What is required
Write only the number of lines in the records beneath that hold "picture".

Data shown
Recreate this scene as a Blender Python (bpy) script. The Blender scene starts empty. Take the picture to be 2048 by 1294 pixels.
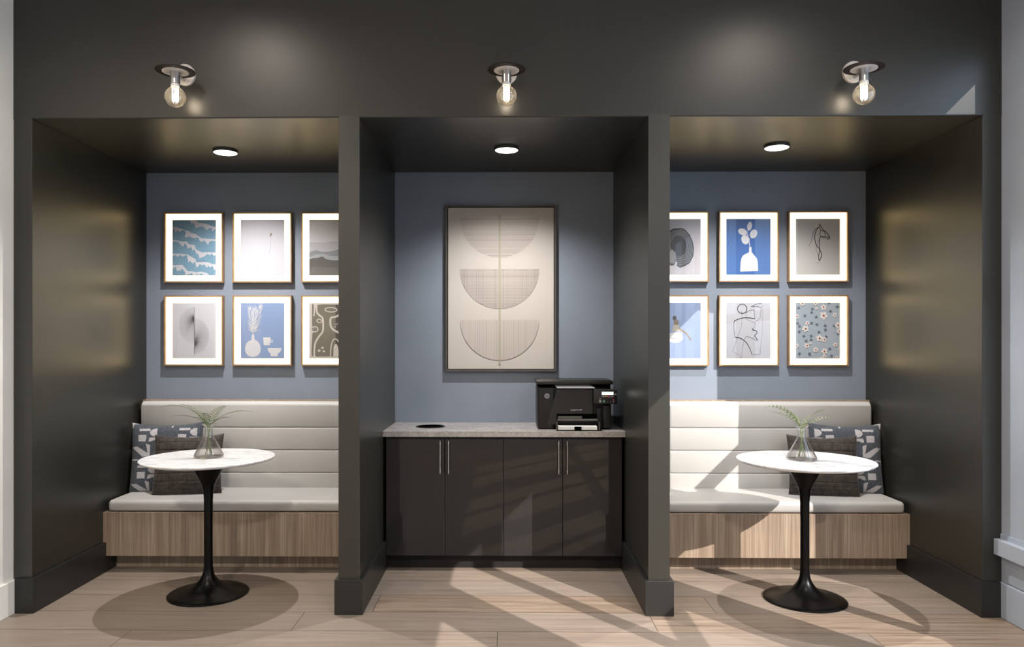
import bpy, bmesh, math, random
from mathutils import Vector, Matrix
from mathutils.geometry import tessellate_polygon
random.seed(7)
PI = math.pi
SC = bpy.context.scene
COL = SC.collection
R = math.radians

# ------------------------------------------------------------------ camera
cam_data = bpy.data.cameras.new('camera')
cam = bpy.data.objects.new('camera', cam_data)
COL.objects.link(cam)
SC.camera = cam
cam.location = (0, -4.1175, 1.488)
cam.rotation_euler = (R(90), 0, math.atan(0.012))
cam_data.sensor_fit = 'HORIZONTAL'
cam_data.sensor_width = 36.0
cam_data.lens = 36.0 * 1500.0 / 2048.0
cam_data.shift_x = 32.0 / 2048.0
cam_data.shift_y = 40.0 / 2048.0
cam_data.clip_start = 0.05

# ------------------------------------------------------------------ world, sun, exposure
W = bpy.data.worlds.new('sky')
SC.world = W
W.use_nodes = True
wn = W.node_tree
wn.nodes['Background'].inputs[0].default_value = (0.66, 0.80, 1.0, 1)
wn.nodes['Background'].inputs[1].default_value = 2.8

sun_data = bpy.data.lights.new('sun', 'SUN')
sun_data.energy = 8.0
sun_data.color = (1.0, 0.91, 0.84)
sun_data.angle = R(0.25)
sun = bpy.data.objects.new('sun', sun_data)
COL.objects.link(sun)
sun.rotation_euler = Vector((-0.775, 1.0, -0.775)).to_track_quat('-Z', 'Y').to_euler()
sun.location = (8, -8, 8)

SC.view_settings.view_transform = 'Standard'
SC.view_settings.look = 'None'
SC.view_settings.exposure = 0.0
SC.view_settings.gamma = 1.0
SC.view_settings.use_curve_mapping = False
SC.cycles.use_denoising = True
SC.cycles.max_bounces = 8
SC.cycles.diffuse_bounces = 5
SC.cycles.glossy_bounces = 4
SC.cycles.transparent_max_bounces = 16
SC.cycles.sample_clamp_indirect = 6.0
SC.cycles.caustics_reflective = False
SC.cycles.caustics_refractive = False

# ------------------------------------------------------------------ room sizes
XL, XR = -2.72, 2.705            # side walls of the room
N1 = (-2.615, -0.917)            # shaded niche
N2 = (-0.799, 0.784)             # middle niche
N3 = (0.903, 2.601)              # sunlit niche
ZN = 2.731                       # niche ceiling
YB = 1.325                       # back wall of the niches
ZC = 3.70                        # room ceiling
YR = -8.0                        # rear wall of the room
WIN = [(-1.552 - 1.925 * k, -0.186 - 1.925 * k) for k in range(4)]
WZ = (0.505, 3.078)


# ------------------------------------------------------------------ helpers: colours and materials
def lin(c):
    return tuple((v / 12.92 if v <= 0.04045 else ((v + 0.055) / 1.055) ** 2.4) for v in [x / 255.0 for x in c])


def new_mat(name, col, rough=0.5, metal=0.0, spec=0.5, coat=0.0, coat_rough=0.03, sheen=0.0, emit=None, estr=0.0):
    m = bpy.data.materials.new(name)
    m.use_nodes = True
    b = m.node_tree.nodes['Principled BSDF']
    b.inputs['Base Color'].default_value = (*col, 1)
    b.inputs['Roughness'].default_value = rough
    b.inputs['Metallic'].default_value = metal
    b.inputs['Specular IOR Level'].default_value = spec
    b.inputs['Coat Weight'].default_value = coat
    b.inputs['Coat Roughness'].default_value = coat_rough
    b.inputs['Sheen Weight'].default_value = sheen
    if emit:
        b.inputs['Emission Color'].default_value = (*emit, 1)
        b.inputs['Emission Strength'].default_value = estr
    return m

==

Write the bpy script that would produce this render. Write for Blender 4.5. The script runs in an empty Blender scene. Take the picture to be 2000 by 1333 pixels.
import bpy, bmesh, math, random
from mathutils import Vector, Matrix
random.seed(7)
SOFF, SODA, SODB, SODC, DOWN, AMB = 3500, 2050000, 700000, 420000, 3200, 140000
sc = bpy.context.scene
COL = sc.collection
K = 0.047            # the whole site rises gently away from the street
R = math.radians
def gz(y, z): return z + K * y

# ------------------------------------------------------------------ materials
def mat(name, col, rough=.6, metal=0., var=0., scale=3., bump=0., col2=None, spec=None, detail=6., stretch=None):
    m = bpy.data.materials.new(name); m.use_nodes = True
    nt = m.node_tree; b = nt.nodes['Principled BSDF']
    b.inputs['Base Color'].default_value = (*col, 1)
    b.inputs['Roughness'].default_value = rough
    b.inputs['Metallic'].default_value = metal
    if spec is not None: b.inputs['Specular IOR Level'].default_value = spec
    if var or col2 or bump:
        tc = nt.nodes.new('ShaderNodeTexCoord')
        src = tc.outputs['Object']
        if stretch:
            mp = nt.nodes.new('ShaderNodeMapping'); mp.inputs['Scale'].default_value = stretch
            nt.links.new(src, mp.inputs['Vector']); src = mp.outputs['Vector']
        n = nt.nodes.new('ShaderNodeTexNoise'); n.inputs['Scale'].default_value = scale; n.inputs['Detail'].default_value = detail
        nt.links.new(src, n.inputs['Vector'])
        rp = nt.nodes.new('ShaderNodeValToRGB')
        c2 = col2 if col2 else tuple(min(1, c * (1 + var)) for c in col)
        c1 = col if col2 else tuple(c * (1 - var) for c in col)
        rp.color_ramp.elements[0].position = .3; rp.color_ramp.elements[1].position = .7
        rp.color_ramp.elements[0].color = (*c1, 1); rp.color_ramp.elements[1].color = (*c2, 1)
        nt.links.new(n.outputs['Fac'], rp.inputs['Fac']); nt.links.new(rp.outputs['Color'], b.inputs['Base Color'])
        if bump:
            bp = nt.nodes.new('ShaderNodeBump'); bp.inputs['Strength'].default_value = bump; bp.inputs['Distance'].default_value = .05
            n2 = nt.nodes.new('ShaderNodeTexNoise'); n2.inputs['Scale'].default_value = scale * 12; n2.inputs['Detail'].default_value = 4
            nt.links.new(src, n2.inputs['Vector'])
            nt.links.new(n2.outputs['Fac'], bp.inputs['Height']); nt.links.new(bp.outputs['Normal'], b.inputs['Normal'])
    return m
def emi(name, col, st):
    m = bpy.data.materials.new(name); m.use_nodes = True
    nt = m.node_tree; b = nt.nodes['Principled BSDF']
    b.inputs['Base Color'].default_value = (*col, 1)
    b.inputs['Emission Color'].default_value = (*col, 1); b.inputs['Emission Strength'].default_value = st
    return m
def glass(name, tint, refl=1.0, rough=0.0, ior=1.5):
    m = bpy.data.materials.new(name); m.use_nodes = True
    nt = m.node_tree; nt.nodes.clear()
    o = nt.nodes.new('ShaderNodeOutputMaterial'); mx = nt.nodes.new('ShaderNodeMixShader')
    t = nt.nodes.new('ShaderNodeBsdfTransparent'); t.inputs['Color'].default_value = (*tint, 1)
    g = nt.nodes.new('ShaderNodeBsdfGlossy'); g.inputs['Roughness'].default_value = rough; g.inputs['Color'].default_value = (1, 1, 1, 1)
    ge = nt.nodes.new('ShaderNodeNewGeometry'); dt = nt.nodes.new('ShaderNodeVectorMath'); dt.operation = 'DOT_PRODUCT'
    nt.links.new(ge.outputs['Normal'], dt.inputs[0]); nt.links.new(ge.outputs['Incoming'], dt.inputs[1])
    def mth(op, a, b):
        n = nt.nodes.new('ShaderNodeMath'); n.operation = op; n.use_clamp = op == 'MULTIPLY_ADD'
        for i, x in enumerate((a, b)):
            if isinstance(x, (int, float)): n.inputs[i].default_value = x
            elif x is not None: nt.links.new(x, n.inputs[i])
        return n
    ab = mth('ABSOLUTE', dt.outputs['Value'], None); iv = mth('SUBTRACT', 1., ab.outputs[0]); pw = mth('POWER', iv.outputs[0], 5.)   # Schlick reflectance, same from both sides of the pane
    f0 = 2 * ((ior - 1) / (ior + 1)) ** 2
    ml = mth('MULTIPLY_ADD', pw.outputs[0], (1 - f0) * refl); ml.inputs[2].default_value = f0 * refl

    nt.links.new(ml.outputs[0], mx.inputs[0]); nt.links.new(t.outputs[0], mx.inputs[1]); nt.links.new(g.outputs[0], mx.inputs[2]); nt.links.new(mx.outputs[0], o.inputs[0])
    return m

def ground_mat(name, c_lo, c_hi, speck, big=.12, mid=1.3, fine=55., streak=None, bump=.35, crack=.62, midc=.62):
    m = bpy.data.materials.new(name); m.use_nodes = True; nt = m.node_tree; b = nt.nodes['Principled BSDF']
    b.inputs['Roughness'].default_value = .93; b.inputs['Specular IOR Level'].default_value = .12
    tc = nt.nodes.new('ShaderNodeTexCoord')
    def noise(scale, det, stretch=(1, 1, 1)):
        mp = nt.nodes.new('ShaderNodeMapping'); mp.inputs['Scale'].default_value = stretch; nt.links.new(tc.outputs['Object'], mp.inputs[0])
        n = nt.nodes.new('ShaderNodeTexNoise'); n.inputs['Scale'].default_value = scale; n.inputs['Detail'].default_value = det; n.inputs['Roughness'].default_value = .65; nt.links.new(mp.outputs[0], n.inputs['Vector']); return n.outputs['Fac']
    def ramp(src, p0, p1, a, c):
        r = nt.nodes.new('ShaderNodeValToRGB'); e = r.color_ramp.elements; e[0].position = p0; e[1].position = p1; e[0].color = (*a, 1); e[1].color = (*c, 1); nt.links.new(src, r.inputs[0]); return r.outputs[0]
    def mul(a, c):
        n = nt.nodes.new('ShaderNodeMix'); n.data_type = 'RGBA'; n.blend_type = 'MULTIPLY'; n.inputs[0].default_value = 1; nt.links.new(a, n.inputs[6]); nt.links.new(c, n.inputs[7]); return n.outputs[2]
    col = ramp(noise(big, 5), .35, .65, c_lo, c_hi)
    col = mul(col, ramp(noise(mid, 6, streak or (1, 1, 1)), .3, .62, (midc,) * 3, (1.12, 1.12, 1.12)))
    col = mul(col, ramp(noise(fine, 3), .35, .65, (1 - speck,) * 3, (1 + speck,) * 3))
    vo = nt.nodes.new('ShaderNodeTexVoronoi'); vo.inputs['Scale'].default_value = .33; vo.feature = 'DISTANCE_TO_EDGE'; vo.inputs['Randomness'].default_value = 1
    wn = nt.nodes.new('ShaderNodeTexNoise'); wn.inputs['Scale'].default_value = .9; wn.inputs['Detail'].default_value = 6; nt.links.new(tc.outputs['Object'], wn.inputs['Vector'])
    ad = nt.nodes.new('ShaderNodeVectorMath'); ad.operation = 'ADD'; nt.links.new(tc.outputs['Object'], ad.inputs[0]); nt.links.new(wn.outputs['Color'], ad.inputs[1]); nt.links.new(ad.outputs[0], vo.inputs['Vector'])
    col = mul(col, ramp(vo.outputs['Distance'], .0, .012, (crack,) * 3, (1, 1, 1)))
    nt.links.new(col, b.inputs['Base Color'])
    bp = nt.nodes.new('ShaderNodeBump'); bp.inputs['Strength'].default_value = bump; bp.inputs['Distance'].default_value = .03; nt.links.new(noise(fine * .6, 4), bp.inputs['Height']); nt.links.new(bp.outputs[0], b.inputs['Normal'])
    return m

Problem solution
2